▶ Problem to work on:
Print the listing in its entirety and exactly, leaving out images.

▶ Dataset extract:
===

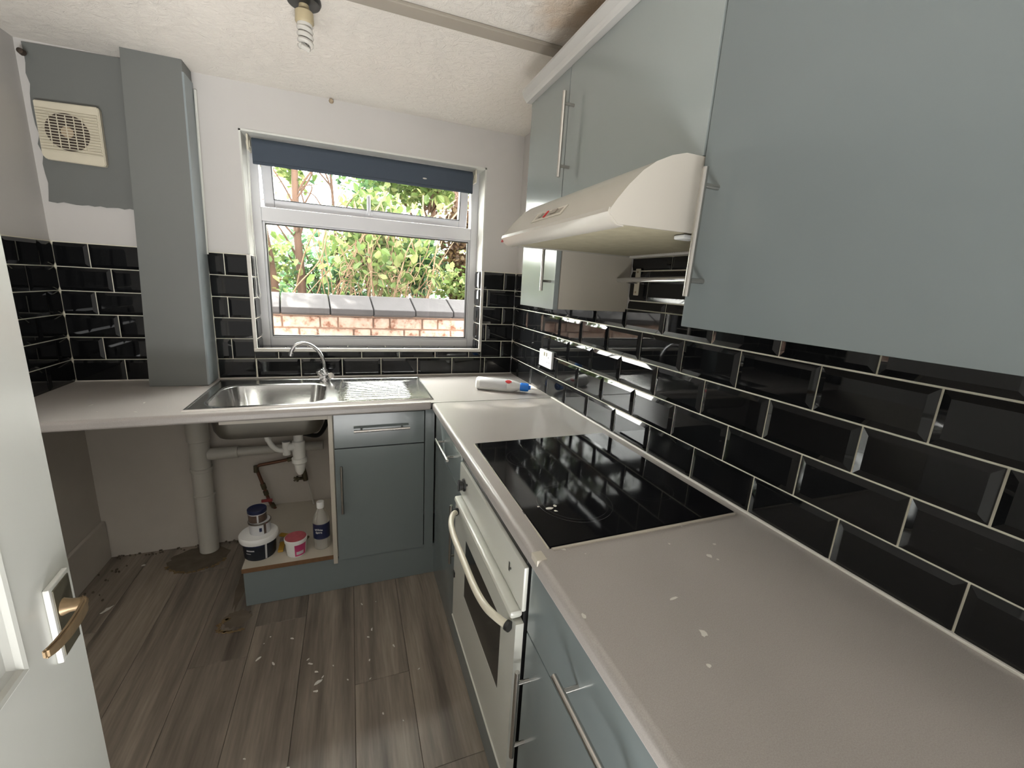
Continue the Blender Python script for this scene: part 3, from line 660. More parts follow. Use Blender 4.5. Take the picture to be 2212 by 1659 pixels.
# ------------------------------------------------------------------ base units, window side
YB = -.568
su = thing('sink_base_unit', 'open doorless sink base unit with bare chipboard shelf', 'cabinet', (-1.225, -.3, FL))
b = B(); box(b, -1.412, -1.046, YB, -.006, -.7385, -.720); obj('base_shelf', b, M['carcass'], su)
b = B(); box(b, -1.413, -1.046, YB-.0015, YB, -.740, -.7195); obj('shelf_front_edge', b, M['edge'], su, label='bare brown chipboard front edge')
b = B(); box(b, -1.046, -1.028, YB-.004, -.006, -.765, -.040, bev=.001); obj('side_panel', b, M['carcass'], su)
b = B(); box(b, -1.44, -1.046, YB+.004, YB+.022, -.064, -.040); obj('front_rail', b, M['carcass'], su)
b = B(); box(b, -1.40, -1.38, -.50, -.40, FL, -.7385); box(b, -1.40, -1.38, -.10, -.05, FL, -.7385); bm_ix(b); islands('shelf_bearer', b, M['edge'], su)
pl1 = thing('plinth', 'grey plinth board beneath the sink unit and drawer unit', 'plinth', (-1.0, YB+.014, FL))
b = B(); box(b, -1.408, -.560, YB+.004, YB+.020, FL+.001, -.744, bev=.001); obj('board', b, M['unit'], pl1)
du = thing('drawer_unit', 'grey base unit with one drawer over a door, right of the open sink unit', 'cabinet', (-.83, -.3, FL))
b = B(); box(b, -1.028, -.640, YB+.020, -.006, -.765, -.040); obj('carcass', b, M['carcass'], du)
b = B(); box(b, -1.024, -.636, YB, YB+.018, -.199, -.046, bev=.0015); dr = obj('drawer', b, M['unit'], du, True)
b = B(); box(b, -1.024, -.636, YB, YB+.018, -.752, -.204, bev=.0015); do = obj('door', b, M['unit'], du, True)
bar('handle', (-.943, YB-.030, -.116), (-.705, YB-.030, -.114), (0, .030, 0), dr)
bar('handle', (-.998, YB-.030, -.272), (-.998, YB-.030, -.500), (0, .030, 0), do)
b = B(); box(b, -.632, -.588, YB+.003, YB+.02, -.765, -.040, bev=.001); obj('corner_post', b, M['unit'], du)

# right run, narrow unit
XR = -.586
nu = thing('narrow_drawer_unit', 'grey corner drawer unit between the sink run and the white oven', 'cabinet', (-.3, -.85, FL))
b = B(); box(b, XR+.02, -.006, -1.092, -.60, -.765, -.040); obj('carcass', b, M['carcass'], nu)
b = B(); box(b, XR, XR+.018, -1.090, -.655, -.199, -.046, bev=.0015); dr = obj('drawer', b, M['unit'], nu, True)
b = B(); box(b, XR, XR+.018, -1.090, -.655, -.752, -.204, bev=.0015); do = obj('door', b, M['unit'], nu, True)
b = B(); box(b, XR+.002, XR+.018, -.651, -.58, -.765, -.040); obj('corner_post', b, M['unit'], nu)
bar('handle', (XR-.030, -.745, -.122), (XR-.030, -.980, -.120), (.030, 0, 0), dr)
bar('handle', (XR-.030, -1.060, -.262), (XR-.030, -1.060, -.505), (.030, 0, 0), do)
# near unit
ru = thing('wide_drawer_unit', 'grey base unit with long bar handles, nearest along the tiled wall', 'cabinet', (-.3, -2.1, FL))
b = B(); box(b, XR+.02, -.006, YF+.003, -1.708, -.765, -.040); obj('carcass', b, M['carcass'], ru)
b = B(); box(b, XR, XR+.018, -2.305, -1.708, -.230, -.046, bev=.0015); dr = obj('drawer', b, M['unit'], ru, True)
b = B(); box(b, XR, XR+.018, -2.305, -1.708, -.752, -.234, bev=.0015); do = obj('door', b, M['unit'], ru, True)
b = B(); box(b, XR, XR+.018, YF+.004, -2.309, -.752, -.046, bev=.0015); obj('end_panel', b, M['unit'], ru, True)
bar('handle', (XR-.032, -1.898, -.146), (XR-.032, -2.130, -.150), (.032, 0, 0), dr)
bar('handle', (XR-.030, -1.738, -.305), (XR-.030, -1.738, -.548), (.030, 0, 0), do)
pl2 = thing('plinth', 'grey plinth board running under the oven and right hand units', 'plinth', (XR+.02, -1.6, FL))
b = B(); box(b, XR+.004, XR+.020, YF+.003, YB+.022, FL+.001, -.757, bev=.001); obj('board', b, M['unit'], pl2)

# ------------------------------------------------------------------ oven
ov = thing('oven', 'white built-in single oven with long cream bar handle under the hob', 'oven', (-.3, -1.4, -.70))
OY0, OY1 = -1.698, -1.104; OX = -.592
b = B(); box(b, OX+.004, -.03, OY0+.01, OY1-.01, -.695, -.06); obj('casing', b, M['blackp'], ov)
b = B(); box(b, OX-.006, OX+.006, OY0, OY1, -.188, -.072, bev=.004); cp = obj('control_panel', b, M['oven'], ov, True)
b = B(); lathe(b, [(.013, 0), (.022, .002), (.021, .006), (.017, .008), (.016, .020), (0, .021)], (OX-.006, -1.172, -.128), 24, axis='-x'); box(b, OX-.030, OX-.020, -1.1745, -1.1695, -.148, -.108, bev=.002); obj('knob', b, M['blackp'], ov, True)
b = B(); lathe(b, [(.004, 0), (.004, .003), (0, .003)], (OX-.006, -1.205, -.112), 10, axis='-x'); lathe(b, [(.003, 0), (.003, .003), (0, .003)], (OX-.006, -1.62, -.128), 10, axis='-x'); box(b, OX-.0066, OX-.006, -1.612, -1.606, -.142, -.118); bm_ix(b); islands('pilot_light', b, M['blackp'], ov)
b = B(); box(b, OX-.028, OX+.004, OY0+.012, OY1-.012, -.214, -.192, bev=.008); obj('vent_lip', b, M['oven'], ov, True)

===

▶ Answer to this task:
Continue the Blender Python script for this scene: part 3, from line 660. More parts follow. Use Blender 4.5. Take the picture to be 2212 by 1659 pixels.
# ------------------------------------------------------------------ base units, window side
YB = -.568
su = thing('sink_base_unit', 'open doorless sink base unit with bare chipboard shelf', 'cabinet', (-1.225, -.3, FL))
b = B(); box(b, -1.412, -1.046, YB, -.006, -.7385, -.720); obj('base_shelf', b, M['carcass'], su)
b = B(); box(b, -1.413, -1.046, YB-.0015, YB, -.740, -.7195); obj('shelf_front_edge', b, M['edge'], su, label='bare brown chipboard front edge')
b = B(); box(b, -1.046, -1.028, YB-.004, -.006, -.765, -.040, bev=.001); obj('side_panel', b, M['carcass'], su)
b = B(); box(b, -1.44, -1.046, YB+.004, YB+.022, -.064, -.040); obj('front_rail', b, M['carcass'], su)
b = B(); box(b, -1.40, -1.38, -.50, -.40, FL, -.7385); box(b, -1.40, -1.38, -.10, -.05, FL, -.7385); bm_ix(b); islands('shelf_bearer', b, M['edge'], su)
pl1 = thing('plinth', 'grey plinth board beneath the sink unit and drawer unit', 'plinth', (-1.0, YB+.014, FL))
b = B(); box(b, -1.408, -.560, YB+.004, YB+.020, FL+.001, -.744, bev=.001); obj('board', b, M['unit'], pl1)
du = thing('drawer_unit', 'grey base unit with one drawer over a door, right of the open sink unit', 'cabinet', (-.83, -.3, FL))
b = B(); box(b, -1.028, -.640, YB+.020, -.006, -.765, -.040); obj('carcass', b, M['carcass'], du)
b = B(); box(b, -1.024, -.636, YB, YB+.018, -.199, -.046, bev=.0015); dr = obj('drawer', b, M['unit'], du, True)
b = B(); box(b, -1.024, -.636, YB, YB+.018, -.752, -.204, bev=.0015); do = obj('door', b, M['unit'], du, True)
bar('handle', (-.943, YB-.030, -.116), (-.705, YB-.030, -.114), (0, .030, 0), dr)
bar('handle', (-.998, YB-.030, -.272), (-.998, YB-.030, -.500), (0, .030, 0), do)
b = B(); box(b, -.632, -.588, YB+.003, YB+.02, -.765, -.040, bev=.001); obj('corner_post', b, M['unit'], du)

# right run, narrow unit
XR = -.586
nu = thing('narrow_drawer_unit', 'grey corner drawer unit between the sink run and the white oven', 'cabinet', (-.3, -.85, FL))
b = B(); box(b, XR+.02, -.006, -1.092, -.60, -.765, -.040); obj('carcass', b, M['carcass'], nu)
b = B(); box(b, XR, XR+.018, -1.090, -.655, -.199, -.046, bev=.0015); dr = obj('drawer', b, M['unit'], nu, True)
b = B(); box(b, XR, XR+.018, -1.090, -.655, -.752, -.204, bev=.0015); do = obj('door', b, M['unit'], nu, True)
b = B(); box(b, XR+.002, XR+.018, -.651, -.58, -.765, -.040); obj('corner_post', b, M['unit'], nu)
bar('handle', (XR-.030, -.745, -.122), (XR-.030, -.980, -.120), (.030, 0, 0), dr)
bar('handle', (XR-.030, -1.060, -.262), (XR-.030, -1.060, -.505), (.030, 0, 0), do)
# near unit
ru = thing('wide_drawer_unit', 'grey base unit with long bar handles, nearest along the tiled wall', 'cabinet', (-.3, -2.1, FL))
b = B(); box(b, XR+.02, -.006, YF+.003, -1.708, -.765, -.040); obj('carcass', b, M['carcass'], ru)
b = B(); box(b, XR, XR+.018, -2.305, -1.708, -.230, -.046, bev=.0015); dr = obj('drawer', b, M['unit'], ru, True)
b = B(); box(b, XR, XR+.018, -2.305, -1.708, -.752, -.234, bev=.0015); do = obj('door', b, M['unit'], ru, True)
b = B(); box(b, XR, XR+.018, YF+.004, -2.309, -.752, -.046, bev=.0015); obj('end_panel', b, M['unit'], ru, True)
bar('handle', (XR-.032, -1.898, -.146), (XR-.032, -2.130, -.150), (.032, 0, 0), dr)
bar('handle', (XR-.030, -1.738, -.305), (XR-.030, -1.738, -.548), (.030, 0, 0), do)
pl2 = thing('plinth', 'grey plinth board running under the oven and right hand units', 'plinth', (XR+.02, -1.6, FL))
b = B(); box(b, XR+.004, XR+.020, YF+.003, YB+.022, FL+.001, -.757, bev=.001); obj('board', b, M['unit'], pl2)

# ------------------------------------------------------------------ oven
ov = thing('oven', 'white built-in single oven with long cream bar handle under the hob', 'oven', (-.3, -1.4, -.70))
OY0, OY1 = -1.698, -1.104; OX = -.592
b = B(); box(b, OX+.004, -.03, OY0+.01, OY1-.01, -.695, -.06); obj('casing', b, M['blackp'], ov)
b = B(); box(b, OX-.006, OX+.006, OY0, OY1, -.188, -.072, bev=.004); cp = obj('control_panel', b, M['oven'], ov, True)
b = B(); lathe(b, [(.013, 0), (.022, .002), (.021, .006), (.017, .008), (.016, .020), (0, .021)], (OX-.006, -1.172, -.128), 24, axis='-x'); box(b, OX-.030, OX-.020, -1.1745, -1.1695, -.148, -.108, bev=.002); obj('knob', b, M['blackp'], ov, True)
b = B(); lathe(b, [(.004, 0), (.004, .003), (0, .003)], (OX-.006, -1.205, -.112), 10, axis='-x'); lathe(b, [(.003, 0), (.003, .003), (0, .003)], (OX-.006, -1.62, -.128), 10, axis='-x'); box(b, OX-.0066, OX-.006, -1.612, -1.606, -.142, -.118); bm_ix(b); islands('pilot_light', b, M['blackp'], ov)
b = B(); box(b, OX-.028, OX+.004, OY0+.012, OY1-.012, -.214, -.192, bev=.008); obj('vent_lip', b, M['oven'], ov, True)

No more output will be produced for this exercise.